Neil Young moves in a new direction with 'Le Noise'

Neil Young's new album, "Le Noise," is a medley of confusion, angst and more self−aware lyrics than his listeners have heard from him in years.

Working for the first time with Daniel Lanois, a producer behind a number of albums by both U2 and Bob Dylan, Young lends a unique sound to even his distinctive drawling vowels and clawhammer acoustic guitar. As Lanois told NPR, there is "just a man on a stool and me doing a nice job on the recording."

Neil Young has had a long and fruitful career, releasing records regularly for over 40 years. While the subject matter and style of his music may have changed slightly from album to album, Young manages to always add a unique touch to his songs that makes them easily accessible for each generation.

"Le Noise's" opening song, "Walk with Me," is an in−your−face opener based around strong distorted electric guitar. Young's voice echoes over it throughout.

The guitar used in the recording of this album played a large role in the album's sound quality; Lanois gave Young an electric/acoustic guitar that he had been perfecting the sound of for years. The guitar's sound is definitely noticeable and interesting, adding to every song. Even the album's ballad, "Love and War," gets a hint of ferocity from the guitar's distinctiveness, complementing the underlying poignancy and lucidity that Young does so well.

"Le Noise" is concerned mostly with pain and loss, with some songs acting as introspective looks back through Young's own life. The recent deaths of Young's steel guitarist and friend Ben Keith in Young's home, and of filmmaker Larry Johnson, who worked with Young on his film "Journey Through the Past" (1974), evidently stirred up strong emotions in Young.

These emotions seem to have inspired songs such as "Angry World," a contradictory, somewhat pessimistic view of the world as a whole, set over jarring chords.
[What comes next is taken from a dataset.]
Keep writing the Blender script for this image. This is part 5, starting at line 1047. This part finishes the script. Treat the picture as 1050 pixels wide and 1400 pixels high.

With lyrics such as, "Some see life as hope eternal/Some see life as a business plan/Some wish some would go to hell's inferno/For screwing with their life in freedom land," Young wastes no time in getting to the root of the issues he wants to sing about.

"Hitchhiker" takes a complete U−turn, providing a little more variation to the themes of the album. While it is a rumination on the various drugs Young has indulged in, it is also a statement on the difficulties of living on the road and the losses one experiences living that lifestyle.

Like all of Young's music, the songs on "Le Noise" are often draining to listen to if one pays careful attention to the lyrics, since the artist deals nonstop with heavy political and social issues.

"Hitchhiker" succeeds in providing a welcome break from these topics, with lyrics like, "You didn't see me in Toronto/When I first tried out some hash/Smoked some then and I'll do it again."

"Hitchhiker" was actually written at the same time as "Harvest Moon" (1992) but still seems to fit with the emotional turmoil present in every song on "Le Noise."

"Love and War" and "Peaceful Valley Boulevard," meanwhile, are slower and more emotional.

The former chronicles Young's confusion with his possible misunderstanding of the subject matters he has been singing about for years. The latter is a mournful, gloomy ballad with a chorus of questions to which Young has no answers.

The song hits home hard with the final line, "Politicians gathered for a summit/And came away with nothing to decide/Storms thundered on, his tears of falling rain/A child was born and wondered why."

While "Le Noise" has a different sound than that which longtime fans might expect, the album is an enjoyable deluge of frenetic, distorted guitar and Young's unmistakable drawl, resonating over a joyful frenzy of pain and clarity.